Le khānat de Djaghataï

Le deuxième fils de Gengis khān, Djaghataï, empereur de 1227 à 1242, avait reçu en héritage l’Issyk-Koul, le Talas, la Kachgarie et la Transoxiane, en somme ce que nous nommerons plus tard les deux Turkestans. Dans ces régions bien plus qu’ailleurs, les hommes restent attachés à la vie de la steppe, incapables de se fixer et de promouvoir l’organisation d’un État. Le khānat de Djaghataï est donc une formation instable, dans laquelle l’élément mongol se perd rapidement dans la masse turco-iranienne. Le nom de Djaghataï lui-même finit par prendre une acception turque et sert à désigner non seulement le pays, mais aussi la langue turque dominante qu’on y parle. Le khānat n’est d’ailleurs pas plus durable que les autres royaumes gengiskhānides et il s’effondre rapidement.


L’Empire tīmūride

Il est en pleine dégénérescence quand un Turc de la région de Samarkand, Tīmūr Lang* (Tamerlan), fait le rêve de reconstituer l’empire de Gengis khān. Soldat de génie, homme d’un courage inouï et d’une cruauté presque sans pareille, Tīmūr affecte d’être un musulman convaincu, un héros de la guerre sainte, mais le résultat le plus évident des trente années de son activité est l’abaissement de toutes les grandes puissances musulmanes de son époque. Sans doute son orgueil ne lui permet-il pas d’accepter que d’autres hommes de sa race exercent un pouvoir comparable au sien. Tīmūr Lang détruit l’Empire ottoman (1402), qui se relèvera, l’Empire turc des Indes, la Horde d’Or. Le démantèlement des Qiptchaqs permet aux Russes de relever la tête et de commencer la constitution de la Russie moderne. Les khānats indépendants de la Russie — le khānat de Crimée, vassalisé par les Ottomans à la fin du xve s., le khānat de Kazan (1445-1552) et le khānat d’Astrakhan (1466-1556) — seront en butte aux assauts des Russes, et, dès Ivan IV le Terrible, ces deux derniers disparaîtront.
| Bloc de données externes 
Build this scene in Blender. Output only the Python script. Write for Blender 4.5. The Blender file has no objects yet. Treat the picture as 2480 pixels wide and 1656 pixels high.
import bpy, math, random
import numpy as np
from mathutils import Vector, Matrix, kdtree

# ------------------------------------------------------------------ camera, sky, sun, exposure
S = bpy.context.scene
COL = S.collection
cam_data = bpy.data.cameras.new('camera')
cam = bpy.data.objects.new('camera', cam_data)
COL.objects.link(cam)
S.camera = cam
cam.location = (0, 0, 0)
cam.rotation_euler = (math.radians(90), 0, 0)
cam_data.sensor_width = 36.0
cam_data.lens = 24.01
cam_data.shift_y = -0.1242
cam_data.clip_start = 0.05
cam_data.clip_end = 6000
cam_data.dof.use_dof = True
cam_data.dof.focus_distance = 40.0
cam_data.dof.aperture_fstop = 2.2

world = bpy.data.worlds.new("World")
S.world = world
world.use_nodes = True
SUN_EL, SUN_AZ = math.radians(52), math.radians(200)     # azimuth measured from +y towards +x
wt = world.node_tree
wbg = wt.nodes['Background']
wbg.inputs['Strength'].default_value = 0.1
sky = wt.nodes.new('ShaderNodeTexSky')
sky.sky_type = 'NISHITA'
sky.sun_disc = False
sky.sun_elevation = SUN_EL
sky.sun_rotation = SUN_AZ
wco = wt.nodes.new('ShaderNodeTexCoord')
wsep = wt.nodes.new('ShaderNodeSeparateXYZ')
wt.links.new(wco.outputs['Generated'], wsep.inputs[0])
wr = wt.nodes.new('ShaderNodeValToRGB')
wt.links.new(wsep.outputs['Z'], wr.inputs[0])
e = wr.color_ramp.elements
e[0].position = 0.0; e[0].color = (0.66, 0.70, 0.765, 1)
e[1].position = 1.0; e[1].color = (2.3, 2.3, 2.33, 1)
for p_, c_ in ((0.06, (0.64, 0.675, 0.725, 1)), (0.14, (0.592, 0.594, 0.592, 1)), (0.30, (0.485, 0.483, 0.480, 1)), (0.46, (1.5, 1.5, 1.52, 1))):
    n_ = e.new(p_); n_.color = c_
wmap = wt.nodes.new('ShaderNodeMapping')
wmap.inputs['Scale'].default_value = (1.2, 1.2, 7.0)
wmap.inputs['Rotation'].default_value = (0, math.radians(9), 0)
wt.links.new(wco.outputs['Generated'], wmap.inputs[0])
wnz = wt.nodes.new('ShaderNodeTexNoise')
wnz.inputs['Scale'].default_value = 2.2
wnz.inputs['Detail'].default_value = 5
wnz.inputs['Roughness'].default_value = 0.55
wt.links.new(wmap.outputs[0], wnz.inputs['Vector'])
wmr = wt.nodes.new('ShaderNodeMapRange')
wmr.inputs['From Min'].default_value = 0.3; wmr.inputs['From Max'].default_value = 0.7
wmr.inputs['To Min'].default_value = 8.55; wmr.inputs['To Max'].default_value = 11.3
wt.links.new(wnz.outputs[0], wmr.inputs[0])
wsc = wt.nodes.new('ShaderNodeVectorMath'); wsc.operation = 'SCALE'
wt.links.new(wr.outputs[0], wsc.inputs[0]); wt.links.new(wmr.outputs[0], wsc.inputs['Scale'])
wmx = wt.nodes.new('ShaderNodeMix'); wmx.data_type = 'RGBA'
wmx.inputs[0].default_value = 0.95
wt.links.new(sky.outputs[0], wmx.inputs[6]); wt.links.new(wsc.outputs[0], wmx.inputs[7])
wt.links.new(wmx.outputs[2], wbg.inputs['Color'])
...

Il était réservé cependant aux descendants de Tīmūr Lang d’effectuer une brillante carrière en Iran même. Lettrés, humanistes, artistes, férus de science et en particulier d’astronomie (Uluğ Beg), ceux-ci furent les ouvriers inattendus de la grande renaissance à laquelle on a donné le nom de tīmūride.